L.D. 1363 would have required CMP to install protective power surge blockers on their most critical transmission equipment: the extra-high-voltage transformers that control the flow of electric power throughout the state.

There are 15 of them, costing about $10 million each, or a total of $150 million. The blockers attach to them and automatically block dangerous surging currents. They’ve been tested and proven effective by Idaho National Laboratory.

Their cost is $2.3 million, total (about $4 million installed), if Maine accepts the offer currently on the table. If CMP financed it over five years, the cost to ratepayers would be 60 cents per person, per year; if over the 20-year life of the blockers, 15 cents per person per year. We can afford that.

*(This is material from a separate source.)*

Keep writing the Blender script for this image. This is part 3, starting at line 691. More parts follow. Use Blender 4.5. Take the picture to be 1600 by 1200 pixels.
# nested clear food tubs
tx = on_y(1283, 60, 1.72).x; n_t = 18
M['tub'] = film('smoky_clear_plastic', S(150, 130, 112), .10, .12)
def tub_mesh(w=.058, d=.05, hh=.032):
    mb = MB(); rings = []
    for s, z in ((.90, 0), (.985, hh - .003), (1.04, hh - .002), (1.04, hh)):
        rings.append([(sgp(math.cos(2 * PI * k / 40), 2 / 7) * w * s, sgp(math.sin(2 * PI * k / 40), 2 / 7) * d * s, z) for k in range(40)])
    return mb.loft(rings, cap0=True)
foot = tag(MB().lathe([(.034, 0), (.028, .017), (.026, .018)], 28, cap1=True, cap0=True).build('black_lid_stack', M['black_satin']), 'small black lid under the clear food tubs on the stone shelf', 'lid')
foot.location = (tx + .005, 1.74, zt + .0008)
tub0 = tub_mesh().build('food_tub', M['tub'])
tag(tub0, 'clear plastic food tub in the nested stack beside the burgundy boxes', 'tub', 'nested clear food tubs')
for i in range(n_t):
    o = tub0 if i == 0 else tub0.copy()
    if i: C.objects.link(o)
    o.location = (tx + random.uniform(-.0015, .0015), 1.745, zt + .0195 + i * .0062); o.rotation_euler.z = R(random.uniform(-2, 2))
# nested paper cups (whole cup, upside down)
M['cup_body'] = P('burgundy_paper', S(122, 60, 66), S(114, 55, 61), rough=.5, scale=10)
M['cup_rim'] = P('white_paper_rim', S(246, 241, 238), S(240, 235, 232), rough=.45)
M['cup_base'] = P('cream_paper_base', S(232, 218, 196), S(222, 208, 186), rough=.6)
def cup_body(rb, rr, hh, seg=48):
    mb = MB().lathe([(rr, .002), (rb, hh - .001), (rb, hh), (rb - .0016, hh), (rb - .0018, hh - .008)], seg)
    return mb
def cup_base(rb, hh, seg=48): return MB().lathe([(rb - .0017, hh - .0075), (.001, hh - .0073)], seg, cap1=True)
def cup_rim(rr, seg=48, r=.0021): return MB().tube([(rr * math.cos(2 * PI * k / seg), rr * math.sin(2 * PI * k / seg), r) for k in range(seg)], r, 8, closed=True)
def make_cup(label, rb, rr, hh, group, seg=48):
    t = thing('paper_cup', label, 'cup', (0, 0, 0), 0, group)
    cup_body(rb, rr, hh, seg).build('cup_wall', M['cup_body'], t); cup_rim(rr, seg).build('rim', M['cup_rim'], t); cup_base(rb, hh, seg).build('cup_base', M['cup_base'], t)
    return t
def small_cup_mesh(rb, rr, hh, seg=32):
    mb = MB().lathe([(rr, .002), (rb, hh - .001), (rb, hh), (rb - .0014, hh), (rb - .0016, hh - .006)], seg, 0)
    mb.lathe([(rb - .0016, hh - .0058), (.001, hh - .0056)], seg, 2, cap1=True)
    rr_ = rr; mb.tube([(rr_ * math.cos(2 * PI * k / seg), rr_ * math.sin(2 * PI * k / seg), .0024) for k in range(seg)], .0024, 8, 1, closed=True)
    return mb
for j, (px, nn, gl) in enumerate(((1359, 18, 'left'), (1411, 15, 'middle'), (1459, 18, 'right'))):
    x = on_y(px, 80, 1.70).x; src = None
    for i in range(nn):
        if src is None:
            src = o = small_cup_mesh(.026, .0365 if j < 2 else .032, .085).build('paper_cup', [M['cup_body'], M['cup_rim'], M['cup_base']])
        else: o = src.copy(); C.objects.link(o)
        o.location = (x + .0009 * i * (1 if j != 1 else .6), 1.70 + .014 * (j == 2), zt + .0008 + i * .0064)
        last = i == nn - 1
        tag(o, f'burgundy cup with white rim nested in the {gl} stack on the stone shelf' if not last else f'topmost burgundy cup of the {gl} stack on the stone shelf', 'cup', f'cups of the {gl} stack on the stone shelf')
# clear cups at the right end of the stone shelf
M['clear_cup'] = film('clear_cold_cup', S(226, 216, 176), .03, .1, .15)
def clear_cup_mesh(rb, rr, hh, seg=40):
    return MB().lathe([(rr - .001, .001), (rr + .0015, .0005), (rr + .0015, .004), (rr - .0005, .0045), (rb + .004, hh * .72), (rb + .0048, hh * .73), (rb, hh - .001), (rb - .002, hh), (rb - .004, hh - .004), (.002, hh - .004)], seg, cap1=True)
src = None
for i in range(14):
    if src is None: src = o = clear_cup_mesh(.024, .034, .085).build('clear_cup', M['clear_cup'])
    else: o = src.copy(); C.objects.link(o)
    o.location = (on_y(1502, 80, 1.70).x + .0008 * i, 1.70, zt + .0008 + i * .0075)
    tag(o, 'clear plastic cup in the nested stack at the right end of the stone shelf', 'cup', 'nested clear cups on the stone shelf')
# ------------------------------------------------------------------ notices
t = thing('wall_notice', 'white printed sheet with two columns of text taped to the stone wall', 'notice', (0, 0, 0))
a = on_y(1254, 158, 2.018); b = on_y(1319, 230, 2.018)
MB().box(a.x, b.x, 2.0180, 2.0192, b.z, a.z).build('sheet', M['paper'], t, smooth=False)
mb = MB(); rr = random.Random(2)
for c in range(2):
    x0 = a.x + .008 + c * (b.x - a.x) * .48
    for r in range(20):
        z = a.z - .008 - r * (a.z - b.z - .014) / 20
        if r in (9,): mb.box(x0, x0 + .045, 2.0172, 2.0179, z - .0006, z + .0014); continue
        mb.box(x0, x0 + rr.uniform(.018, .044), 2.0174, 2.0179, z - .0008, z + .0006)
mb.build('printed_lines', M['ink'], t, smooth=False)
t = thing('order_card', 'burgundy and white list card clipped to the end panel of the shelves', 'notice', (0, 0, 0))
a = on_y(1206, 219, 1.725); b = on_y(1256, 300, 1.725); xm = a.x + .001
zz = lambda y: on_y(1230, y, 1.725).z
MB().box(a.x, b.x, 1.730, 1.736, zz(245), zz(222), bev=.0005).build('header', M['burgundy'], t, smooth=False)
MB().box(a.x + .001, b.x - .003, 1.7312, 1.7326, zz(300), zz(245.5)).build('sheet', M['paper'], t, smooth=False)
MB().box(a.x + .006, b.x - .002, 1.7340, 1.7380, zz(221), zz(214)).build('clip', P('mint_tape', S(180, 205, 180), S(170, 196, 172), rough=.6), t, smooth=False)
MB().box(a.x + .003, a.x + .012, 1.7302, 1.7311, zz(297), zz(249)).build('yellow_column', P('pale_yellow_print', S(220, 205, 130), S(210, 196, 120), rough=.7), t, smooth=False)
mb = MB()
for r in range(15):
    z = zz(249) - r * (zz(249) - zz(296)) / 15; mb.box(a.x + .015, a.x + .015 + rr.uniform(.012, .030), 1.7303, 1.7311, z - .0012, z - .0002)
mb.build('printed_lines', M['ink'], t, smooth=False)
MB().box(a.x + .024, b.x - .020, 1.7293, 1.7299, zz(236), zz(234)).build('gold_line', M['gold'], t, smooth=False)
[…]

Fortunately, the manufacturer has left the offer on the table for now, so there is still time to consider it. CMP could pick it up on its own. Alternatively, the governor or the PUC could order CMP to pick it up.

Do you think they will? Do you think they should? Does it bother you that they haven’t already? Maybe they should hear from you. They’ve heard from me.

Do you think anyone cares? I do, especially those people up on the poles.